Costumes at Jacob’s Pillow

Barton Mumaw, 1939. Copyright. John Lindquist, Jacob's Pillow Dance Festival.

Over the last week the Pillow has burst into life, tells our travelling dance historian Caroline Hamilton:

22 ballet students from 9 countries arrived on Monday, a huge tent sprang up on the great lawn, and on Saturday 600 guests arrived for the 85th Season Gala.

This last week I worked on remounting a costume from the Pillow archives, I also did some research into it’s making and design. And I moved into one of the new cabins on site – it is wonderful to wake up at the Pillow each day.

Working (playing!) with historic costumes is one of my favourite things – there is so much they are can tell us as primary sources.
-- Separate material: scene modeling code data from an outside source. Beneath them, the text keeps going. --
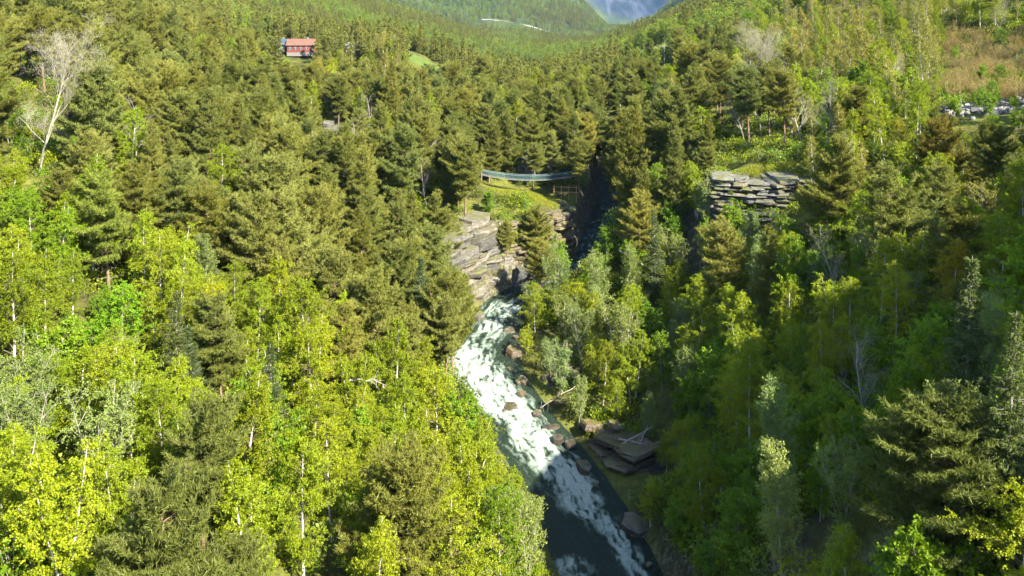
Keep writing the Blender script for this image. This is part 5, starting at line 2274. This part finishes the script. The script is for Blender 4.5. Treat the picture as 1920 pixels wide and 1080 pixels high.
def road_dist(x, y):
    d = np.full(len(x), 1e9)
    for P in ROADS.values():
        P = np.array(P, float)
        for a0, a1 in zip(P[:-1], P[1:]):
            for u in np.linspace(0, 1, 8):
                q = a0 * (1 - u) + a1 * u
                d = np.minimum(d, np.hypot(x - q[0], (y - q[1] + (30 if q[1] > 1700 else 0)) * (.16 if q[1] > 1700 else .35)))
    return d
def far_zone(name, label, n, y0, y1, spacing, smin, smax):
    x, y = far_points(n, y0, y1, 160)
    cell = {}
    keep = []
    dr = road_dist(x, y)
    z = height(x, y)
    sy = YH + FPX * (CAM_Z - z) / y
    dens = fbm(x / 70, y / 70, 77, 3)
    bare = fbm(x / 55, y / 110, 78, 3)
    glade = ((x - 20) / 34) ** 2 + ((y - 1140) / 140) ** 2 < 1
    glade |= ((x - 78) / 16) ** 2 + ((y - 930) / 110) ** 2 < 1
    for i in range(n):
        if glade[i]:
            continue
        if sy[i] < -160 or dr[i] < 6 + y[i] * .002 or any((x[i] - a_) ** 2 + (y[i] - b_) ** 2 < c_ * c_ for a_, b_, c_ in OPEN):
            continue
        sp = spacing
        key = (int(x[i] // sp), int(y[i] // sp))
        if key in cell or bare[i] > .80:
            continue
        cell[key] = 1
        keep.append(i)
    keep = np.array(keep)
    x, y, z, dens = x[keep], y[keep], z[keep], dens[keep]
    k = len(keep)
    pine = frng.random(k) < np.clip((.47 - dens) * 5 + .5, .08, .95)
    idx = np.where(pine, frng.integers(0, 4, k), 4 + frng.integers(0, 3, k))
    scatter(name, low, x, y, z - .2, frng.uniform(0, 6.28, k), frng.uniform(smin, smax, k), idx, label=label, category='forest')
    return k
nfar = [far_zone('valley_forest', 'mixed forest on the valley floor beyond the gorge', 26000, 318, 720, 3.9, .7, 1.1),
        far_zone('hillside_forest', 'distant green forest over the sides of the valley', 60000, 715, 2000, 6.0, .8, 1.2),
        far_zone('mountain_forest', 'far forest on the mountain closing the valley', 70000, 1990, 4300, 9.5, 1.0, 1.5)]
print('far trees', nfar)

# undergrowth: saplings, blueberry and herbs between the trees
und = [MB() for _ in range(6)]
ume = []
for k in range(6):
    w, l = make_bush(120 + k, [1.3, .9, 1.6, .8, 2.2, 1.1][k], 240, .19)
    ume.append(MB().merged(w).merged(l, 1).mesh('bush', [MAT['grey_bark'], MAT[['herb', 'herb', 'birch', 'herb', 'rowan', 'willow'][k]]]))
y = np.concatenate([np.sqrt(frng.uniform(40 ** 2, 230 ** 2, 15000)), frng.uniform(58, 112, 2500)])
x = np.concatenate([frng.uniform(-1, 1, 15000) * (y[:15000] * 1080 / FPX + 2), frng.uniform(14, 34, 2500)])
d_, _z = river_dist(x, y)
z = height(x, y)
ok = (d_ > 2.6) & (np.hypot(height(x + .6, y) - z, height(x, y + .6) - z) / .6 < 3.0) & ~((np.abs(x - 4) < 12) & (y > 162) & (y < 190)) & ~((np.abs(x - 41) < 9) & (np.abs(y - 150) < 7) & (frng.random(len(x)) < .7))
ok &= (fbm(x / 6, y / 6, 91, 3) > .40) & ~((x > 66) & (x < 98) & (y > 126) & (y < 158) & (frng.random(len(x)) < .97))
x, y, z = x[ok], y[ok], z[ok]
n_ = len(x)
scatter('undergrowth', ume, x, y, z, frng.uniform(0, 6.28, n_), frng.uniform(.7, 1.7, n_), frng.choice(6, n_, p=[.20, .18, .26, .14, .13, .09]),
        label='low bushes, saplings and herbs covering the forest floor', category='undergrowth')

# ------------------------------------------------------------------ rope bridge
def gz(x, y):
    return float(height(np.array([x]), np.array([y]))[0])

M_cable = plain('galvanised_cable', (.24, .27, .27), .6, .15, 4, metal=.3)
M_net = plain('teal_net', (.055, .13, .14), .7, .2, 3)
M_plank = plain('bridge_plank', (.15, .12, .085), .85, .35, 5, .3)
M_post = plain('bridge_post', (.16, .12, .08), .85, .3, 5, .3)
A, B = np.array([-6.2, 185.0, 17.9]), np.array([15.6, 186.0, 18.0])
br = empty('rope_bridge', tuple(A), label='slack rope footbridge with teal side nets crossing behind the grassy knoll', category='bridge')
LEN = np.linalg.norm(B - A)
def on_deck(u, dz=0.0, side=0.0):
    p = A * (1 - u) + B * u
    t = (B - A)[:2] / np.linalg.norm((B - A)[:2])
    return np.array([p[0] - t[1] * side, p[1] + t[0] * side, p[2] - 1.3 * 4 * u * (1 - u) + dz]) - A
pm = MB()
box(pm, (0, 0, 0), (.34, 1.1, .06))
pme = pm.mesh('plank', M_plank)
for u in np.linspace(.01, .99, 52):
    o = bpy.data.objects.new('plank', pme)
    o.location = on_deck(u, .02)
    o.rotation_euler = (0, math.atan(1.9 * 4 * (1 - 2 * u) / LEN), 0)
    link(o, br)
us = np.linspace(0, 1, 25)
for sd in (-.55, .55):
    for dz, r_ in ((.95, .03), (-.03, .03)):
        m_ = MB()
        tube(m_, [on_deck(u, dz * (1 if dz < 0 else 1.0), sd) for u in us], r_, 4)
        obj('handrail_cable' if dz > 0 else 'deck_cable', m_, M_cable, br)
    nm = MB()
    for u in np.linspace(0.005, .995, 64):
        tube(nm, [on_deck(u, 0, sd), on_deck(u, .92, sd)], .018, 3, cap=False)
    for dz in (.2, .4, .6, .8):
        tube(nm, [on_deck(u, dz, sd) for u in us], .02, 3, cap=False)
    obj('side_net', nm, M_net, br)
    for e, u in ((A, 0), (B, 1)):
        m_ = MB()
        box(m_, on_deck(u, .3, sd * 1.15), (.24, .24, 3.0))
        obj('post', m_, M_post, br)
# wooden railing on the far bank of the bridge
rl = empty('log_railing', (10.5, 183.2, gz(10.5, 183.2)), label='short orange-brown log railing below the right end of the rope bridge', category='railing')
M_rail = plain('orange_log', (.42, .22, .09), .8, .3, 5, .2)
for k in range(4):
    m_ = MB()
    tube(m_, [(k * 1.5 - 2, 0, -.3), (k * 1.5 - 2, 0, 3.2)], .08, 5)
    obj('post', m_, M_rail, rl)
for zz in (1.9, 2.9):
    m_ = MB()
    tube(m_, [(-2.2, .12, zz), (2.9, .12, zz - .15)], .065, 5)
    obj('rail', m_, M_rail, rl)

# ------------------------------------------------------------------ houses
M_red = plain('red_boarding', (.15, .040, .026), .8, .25, 3)
M_white = plain('white_paint', (.26, .255, .24), .6, .05, 3)
M_glass = plain('window_glass', (.05, .06, .07), .1, .2, 2, spec=.6)
M_tin = plain('faded_red_roof', (.13, .068, .046), .7, .3, 2)
M_blue = plain('blue_grey_roof', (.05, .07, .09), .7, .15, 2)
M_slate = plain('grey_roof', (.11, .11, .115), .7, .2, 2)
M_found = plain('concrete', (.16, .155, .14), .9, .15, 3)

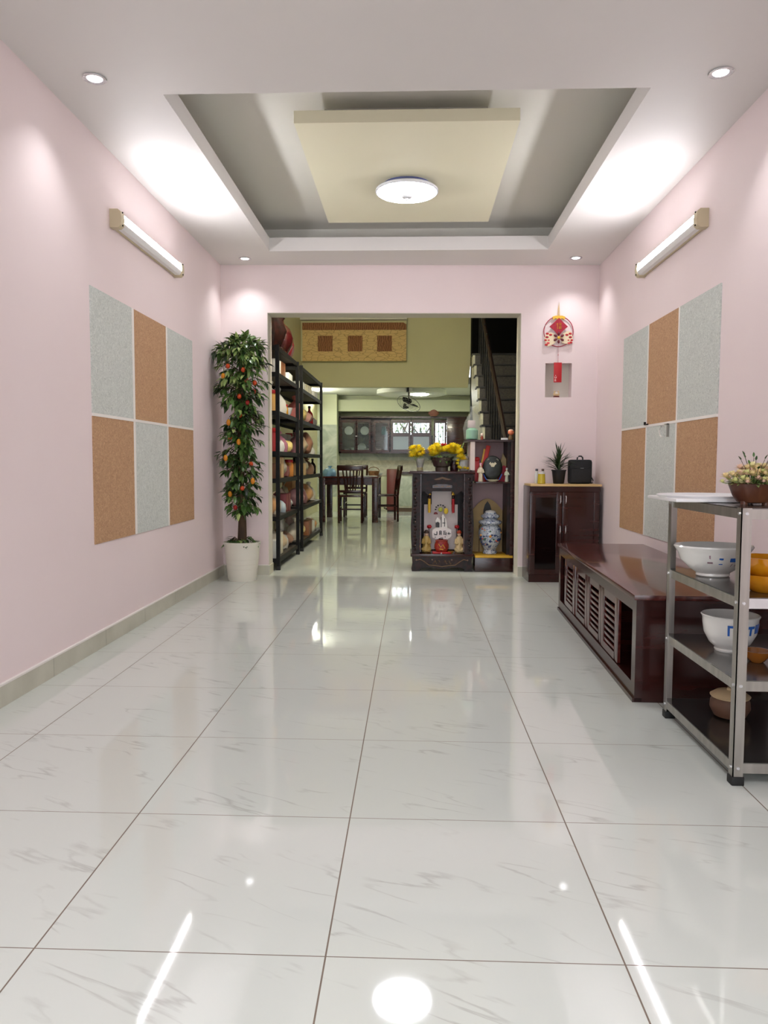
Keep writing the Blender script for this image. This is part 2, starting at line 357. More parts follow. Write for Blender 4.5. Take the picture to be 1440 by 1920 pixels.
MB().lathe([(.034, -.070), (.036, -.074), (.03, -.082), (.012, -.088), (.008, -.1), (.001, -.102)], (0, 0, 0), brightsteel).build('centre_knob', t)
dl = []
for (xx, yy, lb) in ((-1.419, 3.43, 'recessed downlight in chrome ring above left wall, the nearest on the left'), (1.324, 3.46, 'recessed downlight in chrome ring above right wall, the nearest on the right'),
                     (-1.41, 6.41, 'small recessed downlight in the far left corner above the tall plant'), (1.337, 6.45, 'small recessed downlight in far right corner above the red hanging ornament')):
    t = thing('downlight', lb, 'downlight', (xx, yy, CZ), group='recessed ceiling downlights')
    MB().lathe([(.034, -.001), (.05, -.001), (.053, -.004), (.05, -.007), (.036, -.006)], (0, 0, 0), brightsteel, close=False).build('ring', t)
    MB().lathe([(.034, -.002), (.032, -.005), (.001, -.006)], (0, 0, 0), down_m).build('lens', t)
    l = bpy.data.lights.new('downlight_beam', 'SPOT'); l.energy = SPOT; l.spot_size = 1.9; l.spot_blend = .8; l.shadow_soft_size = .045; l.color = (.95, .97, 1)
    lo = bpy.data.objects.new('downlight_beam', l); C.objects.link(lo); lo.location = (0, 0, -.012); lo.parent = t
# hall lamp, set high above the opening's view
t = thing('hall_tube_light', 'tube light on the hall side of the wall above the opening', 'wall light', (-.45, 6.90, 3.15))
MB().box(-.60, 0, -.045, .60, .03, .045, ivory, .006).build('back_plate', t); MB().box(-.56, .03, -.035, .56, .07, .035, hall_m, .012).build('lamp_tube', t)
t = thing('ceiling_lamp', 'added round white fill lamp on the near ceiling behind the viewer', 'ceiling lamp', (0, .2, CZ))  # unseen lamp added to raise the room's ambient light
MB().lathe([(.20, 0), (.20, -.03), (.19, -.035)], (0, 0, 0), brightsteel).build('lamp_base', t)
MB().lathe([(.196, -.030), (.204, -.036), (.204, -.046), (.14, -.068), (.001, -.078)], (0, 0, 0), rear_fill_m, seg=40).build('lamp_diffuser', t)
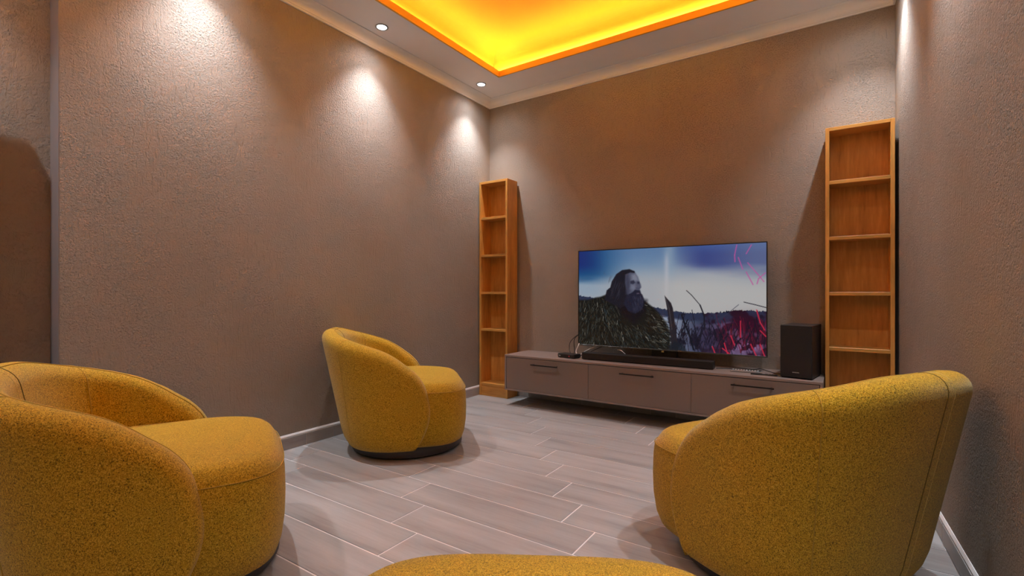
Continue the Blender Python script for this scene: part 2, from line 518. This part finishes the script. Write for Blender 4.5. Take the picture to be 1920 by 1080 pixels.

This costume belonged to dancer Barton Mumaw, who worked with both the Denishawn Company and Ted Shawn’s Men Dancers, and was worn for the solo Pierrot in the Dead City.


Pierrot in the Dead City 

Choreography: Ted Shawn, 1931

Music: Erich Korngold, “Mein Sehnen, mein Wähnen” from Die Tote Stadt

Costume Design: Ted Shawn

Première: 5 October 1935; Clark School, Goshen, NY.


The story….

The solo told the story of ‘the legendary Pierrot [who] returns by moonlight to the city where, in his youth, he loved and lost Pierrette … he is now a wraith and the city is deserted.’

Ted Shawn designed a traditional Pierrot style costume for the solo and wanted to find a ‘material that would suggest a figure moving through mist’.

Mumaw recalled in his memoir that ‘the search for the right fabric began long before the dance was created … while on tour, Ted and I prowled the aisles of yard-goods sections of department stores, big and little, whenever we had a free hour.’

It wasn’t until on tour in the Middle West that the exact ‘hue of ghostly material’ was found. ‘Immediately unwinding yards and yards of cloth’ Mumaw writes, ‘we waved them through the air to test the drift and drape.’

The costume was designed and made at the Pillow, Shawn himself ombre dyed the edges of the costume. Although now faded you can still see the ghostly purple shade.

When I was working on the costume, I saw that Shawn’s sewing machine had a habit of skipping a number of stitches every few inches!

Costumes are a fantastic and underrated resource – they are often the only tangible thing to survive from what is essentially an ephemeral artform. This costume is in pretty good condition for its age and is a really lovely piece.

I padded the new mannequin so the costume would be supported. I was also able reunite the trousers and top, which had not been displayed together for some time.

Mounting dance costumes is tricky because they are not designed to be static garments. In displaying this piece, I tried to suggest movement and at least give an idea of how the costume would have looked when worn.

I also made a reproduction of the small skull cap that Mumaw wore with the costume. I am pretty pleased with who it all turned out!

Costume  donated to Jacob’s Pillow archive by Stephan Driscoll.